Stated exercise →
Write out exactly the lines between the line containing "Build this scene" and the line containing "return (f(r), f(g), f(b), 1.0)", including both of those lines, and nothing more.

(Records)
* * * * * * * * *

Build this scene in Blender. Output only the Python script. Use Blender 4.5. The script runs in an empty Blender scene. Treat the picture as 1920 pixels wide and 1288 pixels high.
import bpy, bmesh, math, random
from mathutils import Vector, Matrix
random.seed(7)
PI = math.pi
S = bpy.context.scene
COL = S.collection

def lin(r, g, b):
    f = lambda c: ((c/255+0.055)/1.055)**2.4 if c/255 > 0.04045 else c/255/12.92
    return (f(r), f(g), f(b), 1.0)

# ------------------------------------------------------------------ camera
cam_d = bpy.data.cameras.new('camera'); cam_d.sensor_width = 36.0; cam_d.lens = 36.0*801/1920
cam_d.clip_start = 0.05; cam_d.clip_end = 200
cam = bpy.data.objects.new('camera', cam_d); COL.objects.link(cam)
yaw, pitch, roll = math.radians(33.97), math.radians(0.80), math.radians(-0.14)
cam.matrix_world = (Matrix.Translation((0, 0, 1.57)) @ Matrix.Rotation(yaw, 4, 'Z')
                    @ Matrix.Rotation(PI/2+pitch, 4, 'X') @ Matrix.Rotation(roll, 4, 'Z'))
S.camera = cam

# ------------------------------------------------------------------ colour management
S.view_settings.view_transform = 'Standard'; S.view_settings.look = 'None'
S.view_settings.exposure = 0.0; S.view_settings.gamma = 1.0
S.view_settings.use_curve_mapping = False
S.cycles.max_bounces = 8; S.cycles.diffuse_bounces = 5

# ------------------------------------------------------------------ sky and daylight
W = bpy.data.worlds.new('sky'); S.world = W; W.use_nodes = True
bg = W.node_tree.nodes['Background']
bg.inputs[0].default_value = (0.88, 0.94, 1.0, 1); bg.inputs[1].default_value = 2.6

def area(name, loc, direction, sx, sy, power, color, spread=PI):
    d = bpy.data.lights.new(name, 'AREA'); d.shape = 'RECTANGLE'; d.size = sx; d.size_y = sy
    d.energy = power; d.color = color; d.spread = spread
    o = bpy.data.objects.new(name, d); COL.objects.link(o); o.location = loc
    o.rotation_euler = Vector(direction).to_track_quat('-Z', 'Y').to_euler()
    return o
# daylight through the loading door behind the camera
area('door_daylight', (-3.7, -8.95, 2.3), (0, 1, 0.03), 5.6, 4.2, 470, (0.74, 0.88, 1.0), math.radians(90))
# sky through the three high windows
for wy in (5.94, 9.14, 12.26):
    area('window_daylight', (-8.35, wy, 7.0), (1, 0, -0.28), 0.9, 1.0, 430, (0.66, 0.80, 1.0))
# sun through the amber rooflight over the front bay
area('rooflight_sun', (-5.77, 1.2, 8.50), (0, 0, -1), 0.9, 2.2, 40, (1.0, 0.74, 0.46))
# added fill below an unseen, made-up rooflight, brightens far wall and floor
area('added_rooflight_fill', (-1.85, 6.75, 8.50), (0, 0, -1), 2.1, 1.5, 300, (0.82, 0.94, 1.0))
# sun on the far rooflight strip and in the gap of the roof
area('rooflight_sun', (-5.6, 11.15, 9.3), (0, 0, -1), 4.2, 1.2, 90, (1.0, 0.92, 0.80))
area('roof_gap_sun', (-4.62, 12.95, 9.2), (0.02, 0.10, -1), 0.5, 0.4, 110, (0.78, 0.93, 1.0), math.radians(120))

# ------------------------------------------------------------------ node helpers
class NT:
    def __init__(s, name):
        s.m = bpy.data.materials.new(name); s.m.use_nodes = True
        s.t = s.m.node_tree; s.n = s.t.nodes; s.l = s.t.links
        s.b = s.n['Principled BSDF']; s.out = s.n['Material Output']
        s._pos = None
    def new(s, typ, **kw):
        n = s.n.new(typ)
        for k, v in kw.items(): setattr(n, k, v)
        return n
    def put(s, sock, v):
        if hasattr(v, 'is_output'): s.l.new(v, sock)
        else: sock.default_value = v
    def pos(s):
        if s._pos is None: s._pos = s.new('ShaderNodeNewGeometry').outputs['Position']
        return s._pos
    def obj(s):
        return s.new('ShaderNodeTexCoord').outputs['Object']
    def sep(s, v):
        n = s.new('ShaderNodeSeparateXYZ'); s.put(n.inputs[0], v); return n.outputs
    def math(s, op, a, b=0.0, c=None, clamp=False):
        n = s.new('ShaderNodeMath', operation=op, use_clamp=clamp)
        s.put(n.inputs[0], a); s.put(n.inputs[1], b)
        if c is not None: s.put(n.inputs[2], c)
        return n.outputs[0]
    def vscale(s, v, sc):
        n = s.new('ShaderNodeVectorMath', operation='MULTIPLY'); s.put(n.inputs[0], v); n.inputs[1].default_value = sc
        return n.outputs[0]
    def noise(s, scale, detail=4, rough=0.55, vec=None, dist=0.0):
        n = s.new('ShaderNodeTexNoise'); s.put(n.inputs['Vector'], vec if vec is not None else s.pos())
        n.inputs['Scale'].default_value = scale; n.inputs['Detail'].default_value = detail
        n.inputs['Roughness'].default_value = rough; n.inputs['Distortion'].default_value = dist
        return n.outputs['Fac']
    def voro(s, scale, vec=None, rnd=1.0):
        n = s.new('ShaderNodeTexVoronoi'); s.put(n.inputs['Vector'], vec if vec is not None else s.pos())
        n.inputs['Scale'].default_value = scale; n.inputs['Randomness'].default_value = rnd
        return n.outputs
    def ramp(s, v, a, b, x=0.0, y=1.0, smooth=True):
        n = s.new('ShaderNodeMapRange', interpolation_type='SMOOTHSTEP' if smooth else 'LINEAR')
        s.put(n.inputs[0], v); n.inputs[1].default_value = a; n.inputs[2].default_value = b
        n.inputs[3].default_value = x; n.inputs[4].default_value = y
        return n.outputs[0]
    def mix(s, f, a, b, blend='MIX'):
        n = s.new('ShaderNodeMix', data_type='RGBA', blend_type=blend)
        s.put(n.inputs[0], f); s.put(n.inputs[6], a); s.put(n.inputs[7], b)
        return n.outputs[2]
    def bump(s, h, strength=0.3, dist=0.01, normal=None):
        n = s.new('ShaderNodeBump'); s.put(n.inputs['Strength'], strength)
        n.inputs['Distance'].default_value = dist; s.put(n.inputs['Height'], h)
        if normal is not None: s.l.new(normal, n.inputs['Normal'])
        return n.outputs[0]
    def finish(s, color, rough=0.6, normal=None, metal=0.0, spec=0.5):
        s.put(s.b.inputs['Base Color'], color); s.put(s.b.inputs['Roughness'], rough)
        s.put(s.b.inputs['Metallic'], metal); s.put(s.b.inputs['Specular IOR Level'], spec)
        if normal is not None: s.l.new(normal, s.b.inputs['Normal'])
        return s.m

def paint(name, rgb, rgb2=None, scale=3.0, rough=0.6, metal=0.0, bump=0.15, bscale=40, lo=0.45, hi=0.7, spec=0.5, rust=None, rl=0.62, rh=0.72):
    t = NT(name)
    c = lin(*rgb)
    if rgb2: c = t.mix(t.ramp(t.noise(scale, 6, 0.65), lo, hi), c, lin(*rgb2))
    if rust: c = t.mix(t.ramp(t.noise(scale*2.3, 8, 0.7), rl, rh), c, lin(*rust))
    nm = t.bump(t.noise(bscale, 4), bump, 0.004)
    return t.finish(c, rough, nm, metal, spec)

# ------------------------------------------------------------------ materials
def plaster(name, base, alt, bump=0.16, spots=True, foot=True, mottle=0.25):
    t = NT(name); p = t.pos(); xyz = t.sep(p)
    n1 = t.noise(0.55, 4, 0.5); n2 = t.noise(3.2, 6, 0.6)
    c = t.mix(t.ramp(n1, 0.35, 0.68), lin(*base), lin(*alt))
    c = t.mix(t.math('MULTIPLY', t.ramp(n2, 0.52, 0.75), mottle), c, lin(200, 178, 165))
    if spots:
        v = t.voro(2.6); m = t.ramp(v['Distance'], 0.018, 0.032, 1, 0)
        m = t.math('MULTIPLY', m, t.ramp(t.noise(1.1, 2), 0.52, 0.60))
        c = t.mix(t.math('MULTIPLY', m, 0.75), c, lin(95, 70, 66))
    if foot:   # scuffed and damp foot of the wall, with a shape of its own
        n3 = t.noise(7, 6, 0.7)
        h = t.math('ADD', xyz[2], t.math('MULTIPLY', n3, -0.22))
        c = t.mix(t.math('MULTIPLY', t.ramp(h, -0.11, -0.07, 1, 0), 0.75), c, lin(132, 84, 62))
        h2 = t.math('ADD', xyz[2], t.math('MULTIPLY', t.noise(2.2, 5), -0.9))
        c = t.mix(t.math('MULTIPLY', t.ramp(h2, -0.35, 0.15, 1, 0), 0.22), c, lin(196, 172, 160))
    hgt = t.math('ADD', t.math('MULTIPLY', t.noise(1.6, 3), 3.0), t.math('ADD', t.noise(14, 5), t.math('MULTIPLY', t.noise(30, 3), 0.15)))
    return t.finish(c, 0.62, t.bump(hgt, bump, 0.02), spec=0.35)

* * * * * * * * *

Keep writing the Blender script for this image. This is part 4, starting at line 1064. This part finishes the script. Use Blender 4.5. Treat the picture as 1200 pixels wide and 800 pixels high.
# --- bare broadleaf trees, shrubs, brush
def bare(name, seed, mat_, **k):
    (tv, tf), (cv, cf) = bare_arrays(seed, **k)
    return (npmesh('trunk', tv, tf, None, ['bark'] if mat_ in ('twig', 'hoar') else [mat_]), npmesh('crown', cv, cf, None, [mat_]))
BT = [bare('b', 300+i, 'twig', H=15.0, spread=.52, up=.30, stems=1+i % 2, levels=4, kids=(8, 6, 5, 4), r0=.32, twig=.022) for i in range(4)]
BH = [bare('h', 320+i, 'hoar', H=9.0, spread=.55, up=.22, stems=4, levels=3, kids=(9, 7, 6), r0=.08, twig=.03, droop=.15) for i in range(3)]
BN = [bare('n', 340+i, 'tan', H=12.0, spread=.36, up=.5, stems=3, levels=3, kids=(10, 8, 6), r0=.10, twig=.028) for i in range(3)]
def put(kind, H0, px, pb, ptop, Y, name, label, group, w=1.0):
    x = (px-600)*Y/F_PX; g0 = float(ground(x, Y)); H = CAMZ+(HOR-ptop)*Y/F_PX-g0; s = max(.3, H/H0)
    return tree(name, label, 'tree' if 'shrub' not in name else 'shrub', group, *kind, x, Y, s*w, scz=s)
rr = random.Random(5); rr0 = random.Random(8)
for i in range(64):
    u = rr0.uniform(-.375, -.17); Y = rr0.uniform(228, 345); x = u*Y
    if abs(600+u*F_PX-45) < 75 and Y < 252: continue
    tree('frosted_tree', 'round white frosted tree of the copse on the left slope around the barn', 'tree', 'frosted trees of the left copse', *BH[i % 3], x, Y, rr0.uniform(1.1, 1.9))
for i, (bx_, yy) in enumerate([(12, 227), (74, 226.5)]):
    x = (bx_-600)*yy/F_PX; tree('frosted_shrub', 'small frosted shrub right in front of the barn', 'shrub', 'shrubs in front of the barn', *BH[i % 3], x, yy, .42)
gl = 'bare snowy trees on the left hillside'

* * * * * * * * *

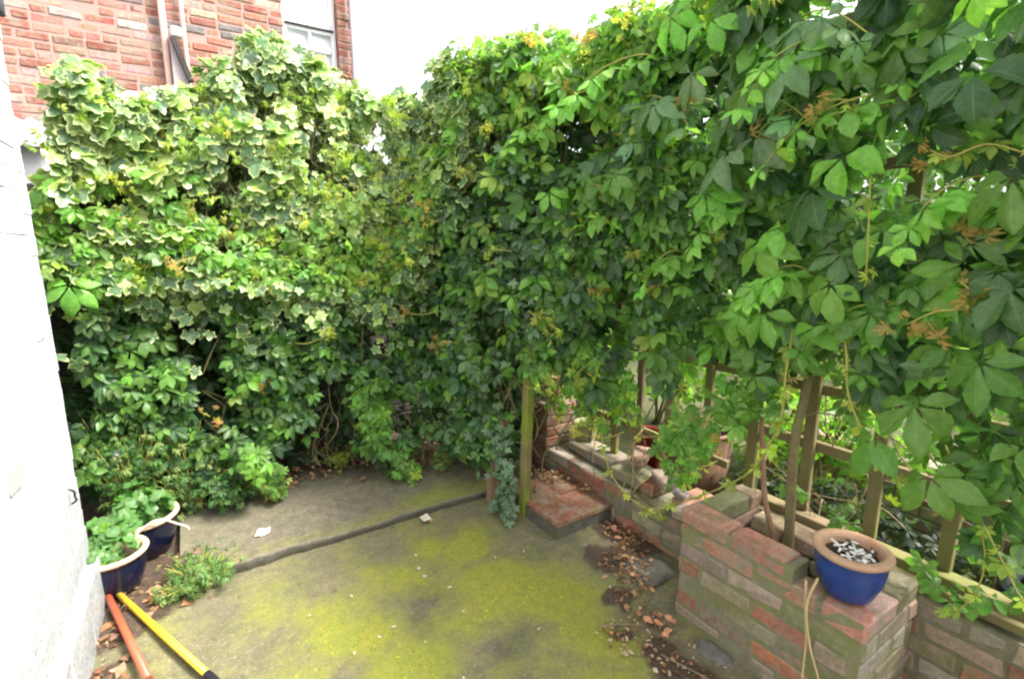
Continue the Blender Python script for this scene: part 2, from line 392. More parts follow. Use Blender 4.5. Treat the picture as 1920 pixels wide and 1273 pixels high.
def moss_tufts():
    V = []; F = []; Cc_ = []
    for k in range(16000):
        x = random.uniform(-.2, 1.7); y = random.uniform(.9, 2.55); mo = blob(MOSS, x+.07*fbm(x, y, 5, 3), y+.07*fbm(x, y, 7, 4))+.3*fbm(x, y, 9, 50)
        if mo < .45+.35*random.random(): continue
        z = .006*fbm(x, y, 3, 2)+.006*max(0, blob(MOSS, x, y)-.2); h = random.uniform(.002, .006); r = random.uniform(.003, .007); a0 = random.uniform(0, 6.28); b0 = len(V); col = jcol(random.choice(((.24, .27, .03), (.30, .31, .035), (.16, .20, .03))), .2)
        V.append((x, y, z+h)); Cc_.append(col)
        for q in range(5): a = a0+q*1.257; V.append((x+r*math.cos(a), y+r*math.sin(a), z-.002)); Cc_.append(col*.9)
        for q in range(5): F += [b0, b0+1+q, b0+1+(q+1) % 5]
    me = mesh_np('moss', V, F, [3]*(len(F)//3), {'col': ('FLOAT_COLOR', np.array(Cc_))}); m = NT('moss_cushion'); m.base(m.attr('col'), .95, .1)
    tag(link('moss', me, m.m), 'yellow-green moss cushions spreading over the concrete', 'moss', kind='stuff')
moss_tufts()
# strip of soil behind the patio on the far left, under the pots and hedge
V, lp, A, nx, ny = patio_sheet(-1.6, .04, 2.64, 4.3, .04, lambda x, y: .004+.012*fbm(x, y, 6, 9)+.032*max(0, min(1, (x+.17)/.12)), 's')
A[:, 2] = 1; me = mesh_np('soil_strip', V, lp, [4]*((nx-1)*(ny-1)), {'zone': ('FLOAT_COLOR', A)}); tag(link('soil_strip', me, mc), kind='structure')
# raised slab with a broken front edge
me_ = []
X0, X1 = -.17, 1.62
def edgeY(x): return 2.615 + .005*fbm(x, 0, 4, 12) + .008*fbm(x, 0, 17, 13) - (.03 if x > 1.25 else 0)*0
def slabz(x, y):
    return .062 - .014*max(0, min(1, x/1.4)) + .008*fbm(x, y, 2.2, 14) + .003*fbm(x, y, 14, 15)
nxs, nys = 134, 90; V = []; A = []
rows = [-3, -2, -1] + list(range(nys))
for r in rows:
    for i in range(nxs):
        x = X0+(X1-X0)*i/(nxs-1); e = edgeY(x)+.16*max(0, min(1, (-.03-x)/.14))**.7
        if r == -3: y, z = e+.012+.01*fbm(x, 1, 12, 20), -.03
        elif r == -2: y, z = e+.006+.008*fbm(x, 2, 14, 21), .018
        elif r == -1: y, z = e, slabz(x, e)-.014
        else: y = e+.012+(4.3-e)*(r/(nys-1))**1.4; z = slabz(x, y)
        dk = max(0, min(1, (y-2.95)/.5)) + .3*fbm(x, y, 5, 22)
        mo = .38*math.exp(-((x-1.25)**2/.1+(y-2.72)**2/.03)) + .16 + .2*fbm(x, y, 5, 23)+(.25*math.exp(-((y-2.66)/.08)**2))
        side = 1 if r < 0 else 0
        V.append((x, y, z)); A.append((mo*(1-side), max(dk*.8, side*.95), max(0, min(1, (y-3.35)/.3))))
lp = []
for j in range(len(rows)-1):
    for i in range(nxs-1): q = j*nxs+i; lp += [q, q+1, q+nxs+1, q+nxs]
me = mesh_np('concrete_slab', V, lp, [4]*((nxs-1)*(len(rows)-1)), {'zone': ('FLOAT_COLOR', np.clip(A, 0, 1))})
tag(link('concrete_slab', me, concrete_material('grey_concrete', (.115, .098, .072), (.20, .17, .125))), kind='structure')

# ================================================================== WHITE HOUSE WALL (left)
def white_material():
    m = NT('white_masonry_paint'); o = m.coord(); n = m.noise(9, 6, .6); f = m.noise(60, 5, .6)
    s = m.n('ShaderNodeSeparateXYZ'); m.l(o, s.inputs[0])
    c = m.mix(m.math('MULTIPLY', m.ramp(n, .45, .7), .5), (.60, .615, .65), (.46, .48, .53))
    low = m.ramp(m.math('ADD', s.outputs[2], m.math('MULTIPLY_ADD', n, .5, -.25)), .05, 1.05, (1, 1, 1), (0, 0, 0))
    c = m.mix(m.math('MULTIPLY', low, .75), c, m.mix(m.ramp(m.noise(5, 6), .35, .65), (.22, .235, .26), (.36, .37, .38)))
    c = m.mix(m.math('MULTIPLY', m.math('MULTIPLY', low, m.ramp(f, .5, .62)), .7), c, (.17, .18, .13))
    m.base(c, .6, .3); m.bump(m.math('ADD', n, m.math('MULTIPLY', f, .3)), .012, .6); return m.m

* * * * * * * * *

Exercise result →
Build this scene in Blender. Output only the Python script. Use Blender 4.5. The script runs in an empty Blender scene. Treat the picture as 1920 pixels wide and 1288 pixels high.
import bpy, bmesh, math, random
from mathutils import Vector, Matrix
random.seed(7)
PI = math.pi
S = bpy.context.scene
COL = S.collection

def lin(r, g, b):
    f = lambda c: ((c/255+0.055)/1.055)**2.4 if c/255 > 0.04045 else c/255/12.92
    return (f(r), f(g), f(b), 1.0)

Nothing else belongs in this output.